Short task. Skip the pictures. Set down, word for word, the lines from the start of the material up to and including the line with "q.build('garbage_bag', None, TR, loc=(-.86, 11.80, 1.40))".

Material.
- - - - - - -
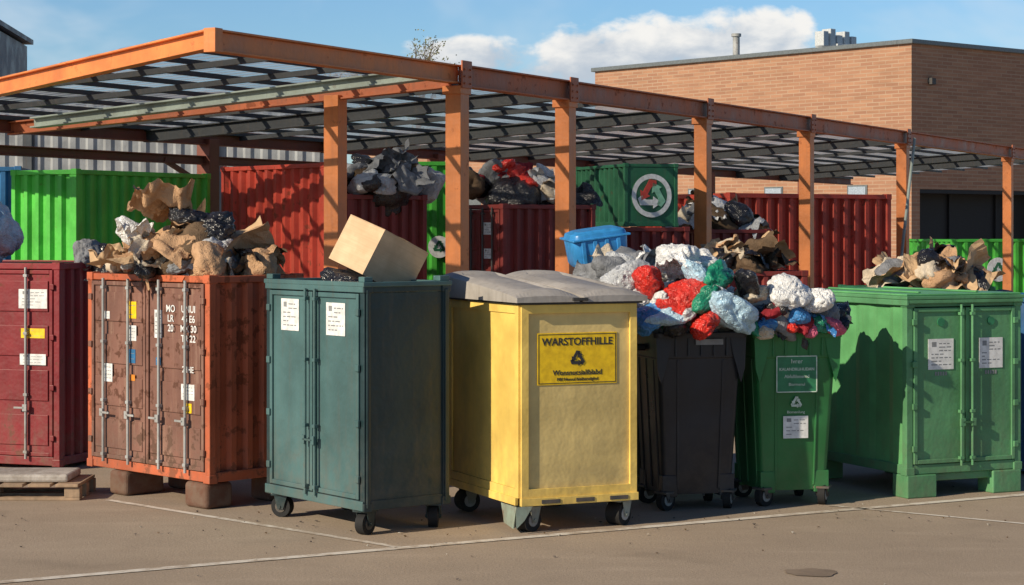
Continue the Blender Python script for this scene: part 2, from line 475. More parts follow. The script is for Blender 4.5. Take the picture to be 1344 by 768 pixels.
rnd = random.Random(3); q = MB(); bag(q, (0, 0, 0), (.22, .2, .09), BK, rnd); bag(q, (.1, .25, -.02), (.2, .2, .08), GY, rnd); bag(q, (-.12, -.12, -.06), (.14, .14, .08), GY, rnd)
q.build('garbage_bag', None, TR, loc=(-.86, 11.80, 1.40))

# =================================================================== YELLOW BIN
YP = paint('yellow_paint', (.86, .60, .15), .42, .15, .25, bottom=.25, thr=.72, dirtcol=(.4, .28, .1))
YK = paint('yellow_paint_shaded', (.68, .52, .21), .42, .15, .25, bottom=.25, thr=.72, dirtcol=(.34, .26, .13))  # toned-down yellow for the front, its shade painted into the colour
LID = paint('grey_lid', (.38, .355, .33), .5, .35, .0, bottom=0)
e = empty('waste_container', .048, 11.375, 24)
r, l = .745, 1.06
q = MB()
q.box(0, r, 0, l, .20, 1.315, 0)
for a in ((0, .045, .2, 1.31), (r-.045, r, .2, 1.31)): q.fbox('F', a[0], a[1], .001, .018, a[2], a[3], 1)
q.fbox('F', .045, r-.045, .001, .018, 1.26, 1.31, 1); q.fbox('F', .045, r-.045, .001, .018, .2, .25, 1)
q.fbox('L', 0, .05, .001, .014, .2, 1.31, 1); q.fbox('L', l-.05, l, .001, .014, .2, 1.31, 1)
q.fbox('L', .05, l-.05, .001, .012, 1.26, 1.31, 1); q.fbox('L', .05, l-.05, .001, .012, .2, .25, 1)
q.fbox('L', .051, l-.051, .0005, .003, .251, 1.259, 1)
q.build('body', e, [YK, YP], .007)
q = MB()
q.fbox('F', -.005, r+.005, .0, .03, .155, .2, 0); q.fbox('L', 0.03, l, .0, .02, .155, .2, 0)
for i in range(3):
    u = .12+i*.22; q.fbox('F', u, u+.12, .03, .034, .165, .188, 1)
q.box(.04, r-.04, .04, l-.04, .15, .199, 0)
q.build('base_rail', e, [YP, STEELD], .004)
for (a, b2) in ((-.05, .350), (.380, r+.05)):
    q = MB(); n = 18; vs = []
    for i in range(n+1):
        for j in range(n+1):
            u = a+(b2-a)*i/n; v = -.06+(l+.10)*j/n
            fu = abs(2*i/n-1)**2.5; t = j/n
            z = 1.352+.100*min(1, t*1.12)**.8+.034*(1-fu)*(1 if .04 < t else .3)
            if .16 < t < .86 and .18 < i/n < .82: z -= .016
            vs.append((u, v, z))
    m1 = n+1
    q.add(vs, [(i*m1+j, (i+1)*m1+j, (i+1)*m1+j+1, i*m1+j+1) for i in range(n) for j in range(n)], 0)
    q.add([(x, y, 1.325) for x, y, z in vs], [(i*m1+j, i*m1+j+1, (i+1)*m1+j+1, (i+1)*m1+j) for i in range(n) for j in range(n)], 0)
    per = [(i, 0) for i in range(n)]+[(n, j) for j in range(n)]+[(i, n) for i in range(n, 0, -1)]+[(0, j) for j in range(n, 0, -1)]
    pv = [vs[i*m1+j] for i, j in per]; k = len(pv)
    q.add(pv+[(x, y, 1.325) for x, y, z in pv], [(i, (i+1) % k, k+(i+1) % k, k+i) for i in range(k)], 0)
    q.build('lid', e, [LID], .004)
q = MB(); q.box(-.03, r+.03, -.035, l, 1.312, 1.33, 0); q.cyl((-.05, l+.03, 1.36), (r+.05, l+.03, 1.36), .02, 12, 0)
q.fbox('F', .30, .40, .062, .075, 1.332, 1.35, 0)
q.build('lid_rim', e, [plain('rim_dark', (.04, .04, .04), .6)], .003)
q = MB()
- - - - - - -
Response.
Continue the Blender Python script for this scene: part 2, from line 475. More parts follow. The script is for Blender 4.5. Take the picture to be 1344 by 768 pixels.
rnd = random.Random(3); q = MB(); bag(q, (0, 0, 0), (.22, .2, .09), BK, rnd); bag(q, (.1, .25, -.02), (.2, .2, .08), GY, rnd); bag(q, (-.12, -.12, -.06), (.14, .14, .08), GY, rnd)
q.build('garbage_bag', None, TR, loc=(-.86, 11.80, 1.40))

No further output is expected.